Friday, 23 July 2010

Inception



Inception is an absurdly expensive flight of fancy. Christopher Nolan's film jumps off from a big-lie idea of a whizz-tech that allows people to break into each other's dreams. We are lead slowly through sequences that establish and demonstrate the various mechanical laws that allow interlopers to dabble around in foreign subconscious - naturally, this wonder science is used as a primary tool for industrial espionage. Machine established, the film then becomes a launch-pad for weaving together a series of clashing action sequences, each one set at a distinct simulation level of the quarry's dreamscape. These action plains intersect and distend, spinning in and out of each other at a frequency close to parody. Inception invents a behaviour ruleset, then gleefully vandalises it. It's not in love with characters; instead it finds joy in establishing a new idea, then gleefully kicking the chair out from underneath it.

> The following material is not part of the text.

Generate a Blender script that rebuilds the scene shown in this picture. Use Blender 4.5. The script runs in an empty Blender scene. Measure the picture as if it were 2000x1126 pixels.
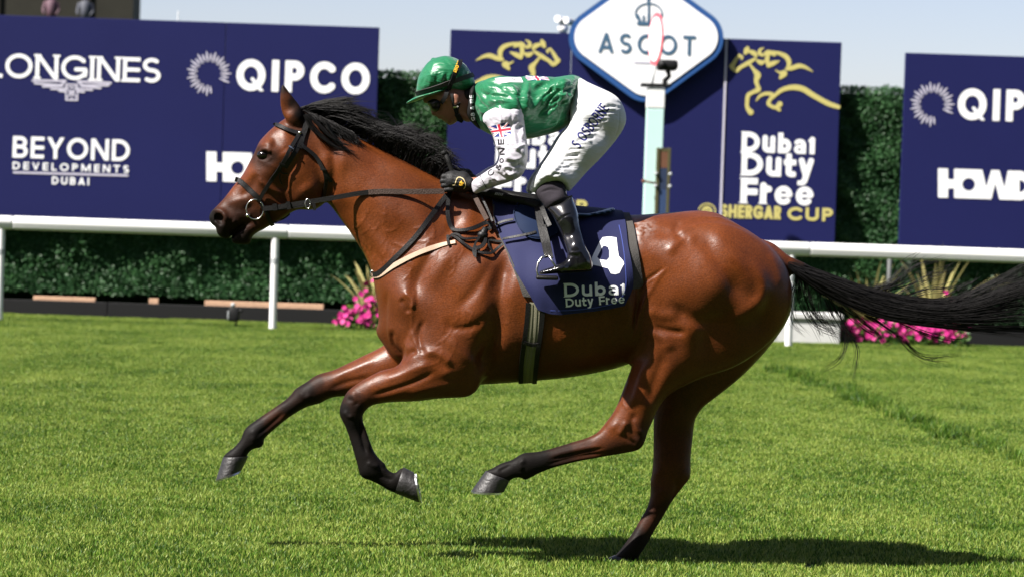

Inception works on blockbuster beats, peopled by mission men who deal in broad, cool strokes. It's a heist film where everything goes wrong and experts have to think on their feet, the central job quickly becoming wildly irrelevant to the action of performing it. Along the way enough details are left nagging to undermine all of the reality we have witnessed; micro-details and spectral figments take on alarming meaning the deeper we tumble into our players.